Reproduce the listing below character for character; drop every image.

### RECORDED DATA
------------------------------

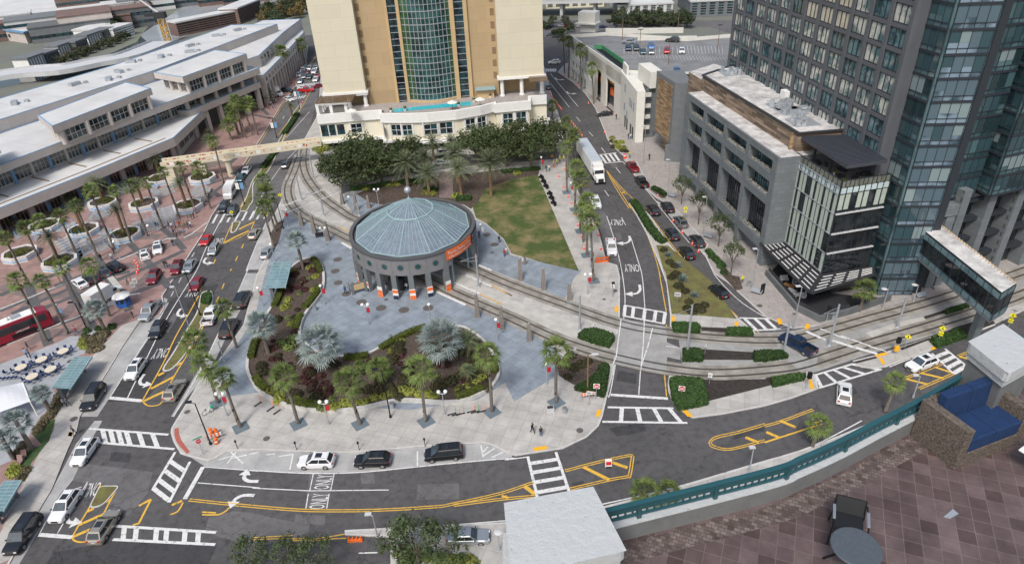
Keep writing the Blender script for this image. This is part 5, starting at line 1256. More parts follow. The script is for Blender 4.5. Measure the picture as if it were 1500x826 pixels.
wt=MB();wt.sheet(W(-.01,205,52,262,14,300,-6,420,-10,400,4,345,12,330,26,262,58,220,66),-.008);ground('river_reach',wt,M['watersky'])
def facade_block(name,label,cat,a,c,depth,top,wallm,winm,cols,rows,z0=0,wz=.62,wa=.6,group=None,balcony=None):
 0
 h=colz(a,0,a[1]-top)if top<100 else top-100
 A_,C_=G(*a,0),G(*c,0);ff=Fr(A_,C_)
 if ff.n.dot(-A_)<0:ff=Fr(C_,A_)
 t=thing(name,label,cat,tuple((A_+C_)/2),0,group)
 b=MB();ff.box(b,0,ff.len,-depth,0,z0,h);b.build('wall',wallm,t)
 b=MB();ff.box(b,-.3,ff.len+.3,-depth-.3,.3,h,h+.7);b.build('roof',M['concrete_grey' if name=='apartment_block' else 'convroof'],t)
 st=ff.len/cols;sz=(h-z0-1)/rows
 for j in range(rows):
  for i in range(cols):
   if cols*rows>99:continue
   b=MB();x=i*st+st*(1-wa)/2;z=z0+.8+j*sz+sz*(1-wz)/2
   ff.box(b,x,x+st*wa,-.1,.06,z,z+sz*wz);b.build('window',winm if(i*7+j*3)%11 else M['orange']if 'orange' in label and i%2==0 else winm,t)
 return t
facade_block('apartment_block','white riverside apartment block with orange panels, leftmost of the row','apartment block',T('E3',370,826),T('E3',545,760),7,17,M['white'],M['stripglass'],6,8)
facade_block('apartment_block','charcoal apartment block between two white ones, furthest left by the river','apartment block',T('E3',550,755),T('E3',715,700),7,15,M['concrete_dark'],M['stripglass'],6,8)
facade_block('apartment_block','white apartment block with a large orange panel in the middle of the riverside row','apartment block',T('E3',720,690),T('E3',915,620),7,18,M['white'],M['stripglass'],7,8)
facade_block('apartment_block','charcoal balconied apartment block in the middle of the riverside row','apartment block',T('E3',920,640),T('E3',1050,590),7,18,M['concrete_dark'],M['stripglass'],6,8)
facade_block('apartment_block','white apartment block with a thin orange stripe, right of the riverside row','apartment block',T('E3',1050,560),T('E3',1210,500),7,17,M['white'],M['stripglass'],6,8)
facade_block('apartment_block','charcoal apartment block at the right end of the riverside row','apartment block',T('E3',1215,500),T('E3',1350,450),7,16,M['concrete_dark'],M['stripglass'],6,7)
facade_block('office_block','low white banded building by the river right of the apartments','building',T('E3',1340,470),T('E3',1560,395),22,15,M['white'],M['stripglass'],4,4,wa=.95,wz=.4)
facade_block('slab_tower','narrow white slab tower rising behind the apartments','tower',T('E3',1150,400),T('E3',1225,370),10,25,M['white'],M['stripglass'],2,9)
facade_block('garage_block','brown brick parking garage with long dark slots behind the convention hall','garage',T('E4',460,300),T('E4',960,195),8,19,M['brick'],M['black'],3,5,wa=.97,wz=.42)
facade_block('garage_block','second darker brown garage further right near the cream tower','garage',T('E4',960,200),T('E4',1140,120),10,22,M['brick'],M['black'],2,6,wa=.97,wz=.42)
rb=random.Random(11)
tone=['brown','pale grey','brick','white','grey','slate grey','beige','dull pink']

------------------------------

### FULL OUTPUT
Keep writing the Blender script for this image. This is part 5, starting at line 1256. More parts follow. The script is for Blender 4.5. Measure the picture as if it were 1500x826 pixels.
wt=MB();wt.sheet(W(-.01,205,52,262,14,300,-6,420,-10,400,4,345,12,330,26,262,58,220,66),-.008);ground('river_reach',wt,M['watersky'])
def facade_block(name,label,cat,a,c,depth,top,wallm,winm,cols,rows,z0=0,wz=.62,wa=.6,group=None,balcony=None):
 0
 h=colz(a,0,a[1]-top)if top<100 else top-100
 A_,C_=G(*a,0),G(*c,0);ff=Fr(A_,C_)
 if ff.n.dot(-A_)<0:ff=Fr(C_,A_)
 t=thing(name,label,cat,tuple((A_+C_)/2),0,group)
 b=MB();ff.box(b,0,ff.len,-depth,0,z0,h);b.build('wall',wallm,t)
 b=MB();ff.box(b,-.3,ff.len+.3,-depth-.3,.3,h,h+.7);b.build('roof',M['concrete_grey' if name=='apartment_block' else 'convroof'],t)
 st=ff.len/cols;sz=(h-z0-1)/rows
 for j in range(rows):
  for i in range(cols):
   if cols*rows>99:continue
   b=MB();x=i*st+st*(1-wa)/2;z=z0+.8+j*sz+sz*(1-wz)/2
   ff.box(b,x,x+st*wa,-.1,.06,z,z+sz*wz);b.build('window',winm if(i*7+j*3)%11 else M['orange']if 'orange' in label and i%2==0 else winm,t)
 return t
facade_block('apartment_block','white riverside apartment block with orange panels, leftmost of the row','apartment block',T('E3',370,826),T('E3',545,760),7,17,M['white'],M['stripglass'],6,8)
facade_block('apartment_block','charcoal apartment block between two white ones, furthest left by the river','apartment block',T('E3',550,755),T('E3',715,700),7,15,M['concrete_dark'],M['stripglass'],6,8)
facade_block('apartment_block','white apartment block with a large orange panel in the middle of the riverside row','apartment block',T('E3',720,690),T('E3',915,620),7,18,M['white'],M['stripglass'],7,8)
facade_block('apartment_block','charcoal balconied apartment block in the middle of the riverside row','apartment block',T('E3',920,640),T('E3',1050,590),7,18,M['concrete_dark'],M['stripglass'],6,8)
facade_block('apartment_block','white apartment block with a thin orange stripe, right of the riverside row','apartment block',T('E3',1050,560),T('E3',1210,500),7,17,M['white'],M['stripglass'],6,8)
facade_block('apartment_block','charcoal apartment block at the right end of the riverside row','apartment block',T('E3',1215,500),T('E3',1350,450),7,16,M['concrete_dark'],M['stripglass'],6,7)
facade_block('office_block','low white banded building by the river right of the apartments','building',T('E3',1340,470),T('E3',1560,395),22,15,M['white'],M['stripglass'],4,4,wa=.95,wz=.4)
facade_block('slab_tower','narrow white slab tower rising behind the apartments','tower',T('E3',1150,400),T('E3',1225,370),10,25,M['white'],M['stripglass'],2,9)
facade_block('garage_block','brown brick parking garage with long dark slots behind the convention hall','garage',T('E4',460,300),T('E4',960,195),8,19,M['brick'],M['black'],3,5,wa=.97,wz=.42)
facade_block('garage_block','second darker brown garage further right near the cream tower','garage',T('E4',960,200),T('E4',1140,120),10,22,M['brick'],M['black'],2,6,wa=.97,wz=.42)
rb=random.Random(11)
tone=['brown','pale grey','brick','white','grey','slate grey','beige','dull pink']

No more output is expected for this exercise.